### [Challenge]
Pull every line of the entries that has the word "Python".

****

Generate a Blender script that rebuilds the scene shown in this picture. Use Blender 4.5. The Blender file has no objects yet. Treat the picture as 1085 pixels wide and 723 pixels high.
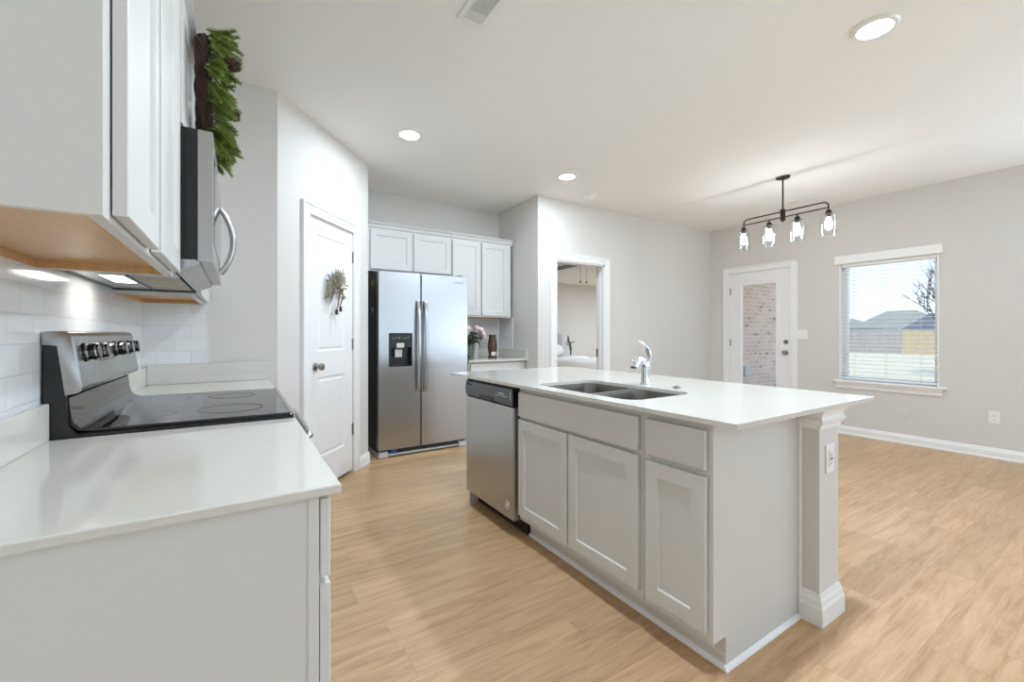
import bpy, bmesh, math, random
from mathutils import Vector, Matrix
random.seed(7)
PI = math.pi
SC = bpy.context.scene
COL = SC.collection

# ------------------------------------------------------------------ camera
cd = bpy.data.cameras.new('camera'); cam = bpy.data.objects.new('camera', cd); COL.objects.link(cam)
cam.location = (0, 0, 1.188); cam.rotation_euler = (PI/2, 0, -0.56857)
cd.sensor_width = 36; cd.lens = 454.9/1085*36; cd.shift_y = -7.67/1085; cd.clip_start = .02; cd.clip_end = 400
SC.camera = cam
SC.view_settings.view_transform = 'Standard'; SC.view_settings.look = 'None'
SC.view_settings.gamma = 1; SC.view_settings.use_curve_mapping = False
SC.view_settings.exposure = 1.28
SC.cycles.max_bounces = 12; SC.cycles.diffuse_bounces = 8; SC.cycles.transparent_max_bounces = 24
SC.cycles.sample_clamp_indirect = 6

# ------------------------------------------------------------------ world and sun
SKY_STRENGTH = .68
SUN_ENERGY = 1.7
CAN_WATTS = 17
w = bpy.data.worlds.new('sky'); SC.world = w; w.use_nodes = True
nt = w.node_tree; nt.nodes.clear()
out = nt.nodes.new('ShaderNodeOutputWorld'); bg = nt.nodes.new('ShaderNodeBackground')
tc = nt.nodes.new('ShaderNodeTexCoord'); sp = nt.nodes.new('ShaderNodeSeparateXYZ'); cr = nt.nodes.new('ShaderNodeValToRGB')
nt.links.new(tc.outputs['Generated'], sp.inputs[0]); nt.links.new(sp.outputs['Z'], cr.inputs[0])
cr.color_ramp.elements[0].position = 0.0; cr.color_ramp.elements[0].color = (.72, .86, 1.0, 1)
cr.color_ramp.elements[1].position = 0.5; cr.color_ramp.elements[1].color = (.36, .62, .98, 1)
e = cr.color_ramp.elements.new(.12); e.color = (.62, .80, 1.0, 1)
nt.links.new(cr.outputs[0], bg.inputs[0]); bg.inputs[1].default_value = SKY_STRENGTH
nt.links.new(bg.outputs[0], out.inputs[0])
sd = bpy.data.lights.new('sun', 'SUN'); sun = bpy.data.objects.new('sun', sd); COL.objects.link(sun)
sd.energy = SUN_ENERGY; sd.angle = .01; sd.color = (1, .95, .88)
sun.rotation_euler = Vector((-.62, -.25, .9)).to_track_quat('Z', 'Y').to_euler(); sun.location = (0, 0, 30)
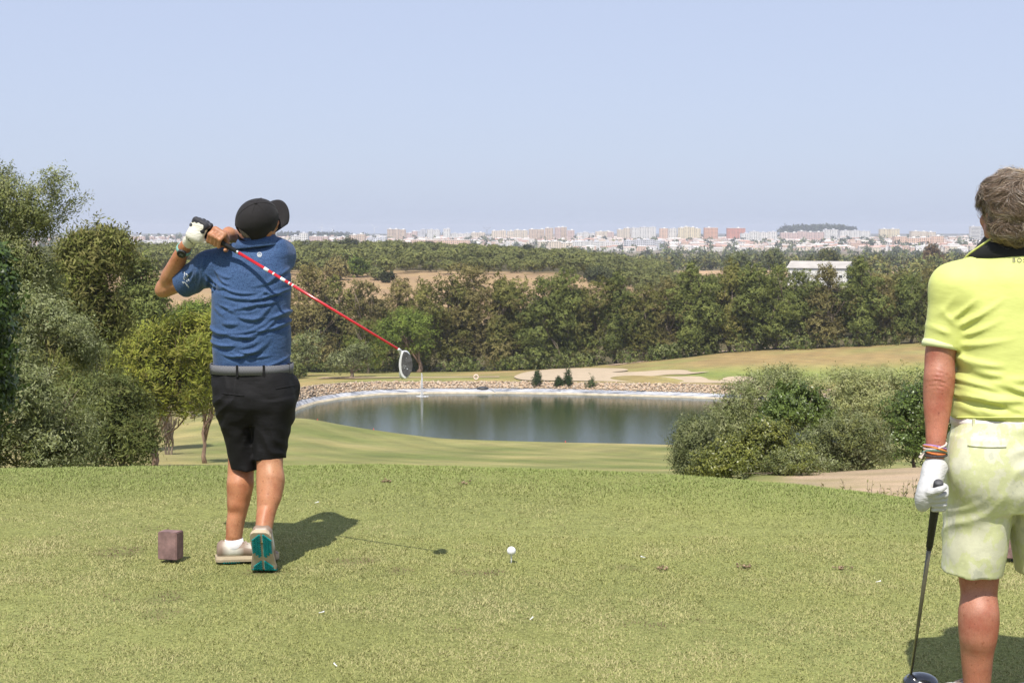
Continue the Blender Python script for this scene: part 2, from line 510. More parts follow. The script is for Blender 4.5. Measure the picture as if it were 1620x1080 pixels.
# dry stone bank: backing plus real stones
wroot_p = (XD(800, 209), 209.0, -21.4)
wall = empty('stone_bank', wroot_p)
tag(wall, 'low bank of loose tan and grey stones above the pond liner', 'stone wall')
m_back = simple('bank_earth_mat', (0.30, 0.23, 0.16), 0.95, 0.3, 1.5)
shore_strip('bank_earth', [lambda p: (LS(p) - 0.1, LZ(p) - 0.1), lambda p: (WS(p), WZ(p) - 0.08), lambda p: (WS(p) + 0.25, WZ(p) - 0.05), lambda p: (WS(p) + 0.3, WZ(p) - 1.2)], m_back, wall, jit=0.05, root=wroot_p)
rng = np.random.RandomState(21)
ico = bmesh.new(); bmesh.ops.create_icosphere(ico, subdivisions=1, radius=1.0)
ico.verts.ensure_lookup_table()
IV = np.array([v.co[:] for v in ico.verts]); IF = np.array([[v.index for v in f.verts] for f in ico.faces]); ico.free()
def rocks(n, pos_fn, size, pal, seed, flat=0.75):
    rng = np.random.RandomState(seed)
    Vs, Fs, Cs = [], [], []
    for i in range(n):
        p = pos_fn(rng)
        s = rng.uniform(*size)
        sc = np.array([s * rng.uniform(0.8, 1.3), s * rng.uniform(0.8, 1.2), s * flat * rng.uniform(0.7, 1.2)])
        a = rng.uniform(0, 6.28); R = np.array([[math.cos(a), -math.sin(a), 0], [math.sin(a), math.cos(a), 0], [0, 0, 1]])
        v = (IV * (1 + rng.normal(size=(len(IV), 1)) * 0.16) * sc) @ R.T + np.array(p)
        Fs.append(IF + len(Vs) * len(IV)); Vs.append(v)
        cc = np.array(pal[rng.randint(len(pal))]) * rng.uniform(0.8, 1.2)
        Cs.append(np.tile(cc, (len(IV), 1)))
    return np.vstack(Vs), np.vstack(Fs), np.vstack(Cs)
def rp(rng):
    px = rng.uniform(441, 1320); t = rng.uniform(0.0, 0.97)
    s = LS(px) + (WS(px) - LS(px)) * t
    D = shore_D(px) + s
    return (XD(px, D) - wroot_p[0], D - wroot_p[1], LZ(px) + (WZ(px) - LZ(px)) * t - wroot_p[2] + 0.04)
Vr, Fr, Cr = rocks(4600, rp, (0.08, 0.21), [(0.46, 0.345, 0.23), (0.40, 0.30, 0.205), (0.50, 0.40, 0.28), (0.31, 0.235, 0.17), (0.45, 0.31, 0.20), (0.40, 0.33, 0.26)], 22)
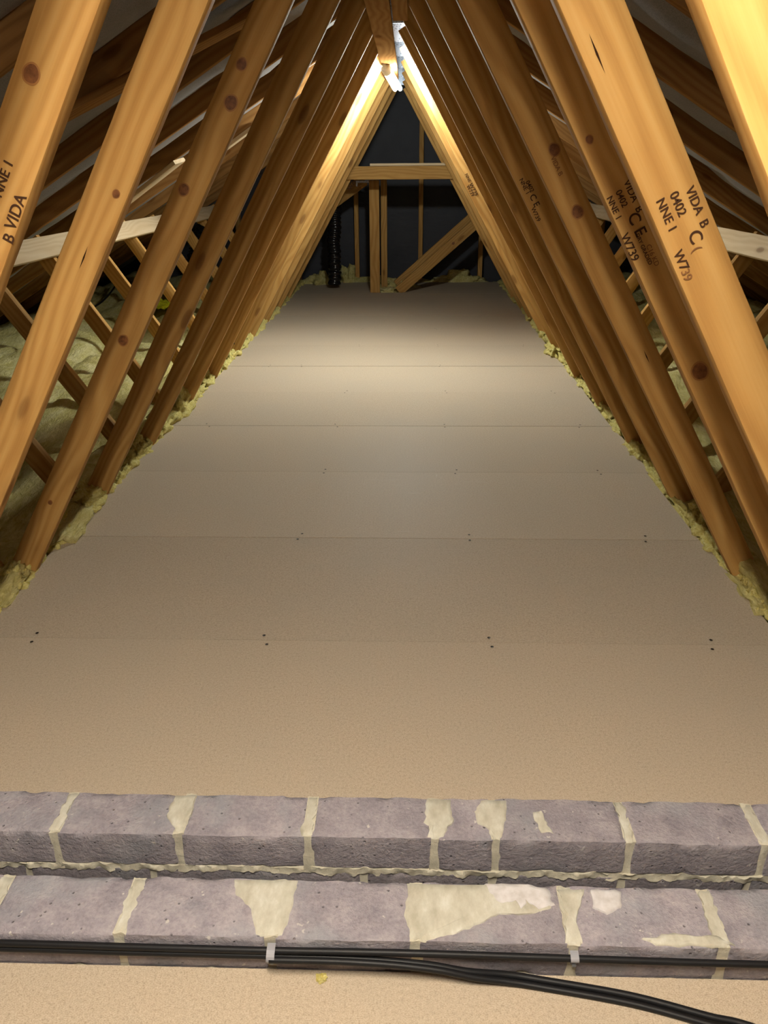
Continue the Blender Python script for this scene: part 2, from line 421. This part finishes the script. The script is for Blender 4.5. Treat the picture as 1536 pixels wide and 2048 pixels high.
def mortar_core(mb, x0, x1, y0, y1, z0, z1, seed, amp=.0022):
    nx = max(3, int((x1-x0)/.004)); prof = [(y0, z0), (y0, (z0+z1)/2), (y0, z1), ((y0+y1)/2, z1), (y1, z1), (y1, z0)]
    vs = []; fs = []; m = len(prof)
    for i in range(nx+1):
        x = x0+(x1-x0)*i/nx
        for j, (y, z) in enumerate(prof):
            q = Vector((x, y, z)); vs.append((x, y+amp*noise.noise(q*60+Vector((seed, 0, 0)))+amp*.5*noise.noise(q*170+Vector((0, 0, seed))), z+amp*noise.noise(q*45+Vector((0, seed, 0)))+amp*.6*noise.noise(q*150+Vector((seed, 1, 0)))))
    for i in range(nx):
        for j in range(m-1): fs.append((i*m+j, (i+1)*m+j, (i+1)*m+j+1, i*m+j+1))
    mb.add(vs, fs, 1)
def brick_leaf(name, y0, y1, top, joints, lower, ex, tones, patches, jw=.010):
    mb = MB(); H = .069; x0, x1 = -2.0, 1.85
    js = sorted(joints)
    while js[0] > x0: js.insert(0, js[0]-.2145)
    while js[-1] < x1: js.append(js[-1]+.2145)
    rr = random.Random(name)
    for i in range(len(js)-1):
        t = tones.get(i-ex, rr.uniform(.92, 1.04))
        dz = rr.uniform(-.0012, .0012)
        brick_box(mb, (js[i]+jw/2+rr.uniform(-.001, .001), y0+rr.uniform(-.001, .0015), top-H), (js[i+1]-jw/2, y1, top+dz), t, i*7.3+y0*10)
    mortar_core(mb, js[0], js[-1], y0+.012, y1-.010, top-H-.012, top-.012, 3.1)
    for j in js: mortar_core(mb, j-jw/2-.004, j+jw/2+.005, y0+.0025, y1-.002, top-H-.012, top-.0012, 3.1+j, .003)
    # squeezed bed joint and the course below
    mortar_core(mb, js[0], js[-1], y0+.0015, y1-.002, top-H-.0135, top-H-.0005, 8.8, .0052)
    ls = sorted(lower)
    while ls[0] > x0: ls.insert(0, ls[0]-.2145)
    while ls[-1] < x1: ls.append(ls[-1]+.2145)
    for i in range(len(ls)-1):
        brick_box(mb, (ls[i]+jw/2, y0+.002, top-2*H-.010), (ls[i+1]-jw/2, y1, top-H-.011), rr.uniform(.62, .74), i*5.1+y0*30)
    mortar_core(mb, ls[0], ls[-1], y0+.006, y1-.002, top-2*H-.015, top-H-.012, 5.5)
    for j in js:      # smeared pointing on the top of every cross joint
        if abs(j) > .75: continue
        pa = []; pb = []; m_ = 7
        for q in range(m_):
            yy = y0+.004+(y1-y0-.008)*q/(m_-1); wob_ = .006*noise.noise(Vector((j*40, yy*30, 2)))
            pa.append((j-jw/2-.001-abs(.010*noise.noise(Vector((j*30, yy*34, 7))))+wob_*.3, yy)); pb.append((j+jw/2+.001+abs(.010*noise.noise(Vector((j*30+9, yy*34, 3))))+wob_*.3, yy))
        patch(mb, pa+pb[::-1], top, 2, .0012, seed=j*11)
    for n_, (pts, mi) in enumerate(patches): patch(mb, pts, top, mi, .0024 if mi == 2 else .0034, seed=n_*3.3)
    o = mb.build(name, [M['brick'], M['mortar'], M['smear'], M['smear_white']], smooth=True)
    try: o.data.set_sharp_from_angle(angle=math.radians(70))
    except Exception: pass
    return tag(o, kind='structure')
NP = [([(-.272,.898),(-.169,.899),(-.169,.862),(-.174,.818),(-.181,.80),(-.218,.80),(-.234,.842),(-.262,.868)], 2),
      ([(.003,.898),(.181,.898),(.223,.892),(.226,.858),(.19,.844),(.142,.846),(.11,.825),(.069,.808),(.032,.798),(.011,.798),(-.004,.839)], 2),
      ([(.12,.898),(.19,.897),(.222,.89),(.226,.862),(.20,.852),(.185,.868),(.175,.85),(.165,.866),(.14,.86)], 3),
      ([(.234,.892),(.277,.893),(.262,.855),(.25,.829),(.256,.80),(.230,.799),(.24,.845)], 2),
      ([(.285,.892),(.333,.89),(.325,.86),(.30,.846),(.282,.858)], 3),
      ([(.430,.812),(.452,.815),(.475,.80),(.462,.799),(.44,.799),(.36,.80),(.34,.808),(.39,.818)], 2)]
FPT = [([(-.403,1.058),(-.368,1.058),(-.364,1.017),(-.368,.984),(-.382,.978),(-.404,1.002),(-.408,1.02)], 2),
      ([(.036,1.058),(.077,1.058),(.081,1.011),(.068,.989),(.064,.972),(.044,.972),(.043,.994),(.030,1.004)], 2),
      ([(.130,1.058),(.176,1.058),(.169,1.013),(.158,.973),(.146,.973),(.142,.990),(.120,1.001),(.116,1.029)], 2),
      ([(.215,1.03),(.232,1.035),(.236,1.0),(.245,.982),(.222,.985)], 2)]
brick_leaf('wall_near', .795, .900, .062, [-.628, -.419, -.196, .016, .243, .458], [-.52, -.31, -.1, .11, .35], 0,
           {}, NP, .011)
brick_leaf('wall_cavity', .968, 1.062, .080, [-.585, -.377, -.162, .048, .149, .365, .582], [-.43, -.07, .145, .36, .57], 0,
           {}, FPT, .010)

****

### [Completed exercise]
Continue the Blender Python script for this scene: part 2, from line 510. More parts follow. The script is for Blender 4.5. Measure the picture as if it were 1620x1080 pixels.
Continue the Blender Python script for this scene: part 2, from line 421. This part finishes the script. The script is for Blender 4.5. Treat the picture as 1536 pixels wide and 2048 pixels high.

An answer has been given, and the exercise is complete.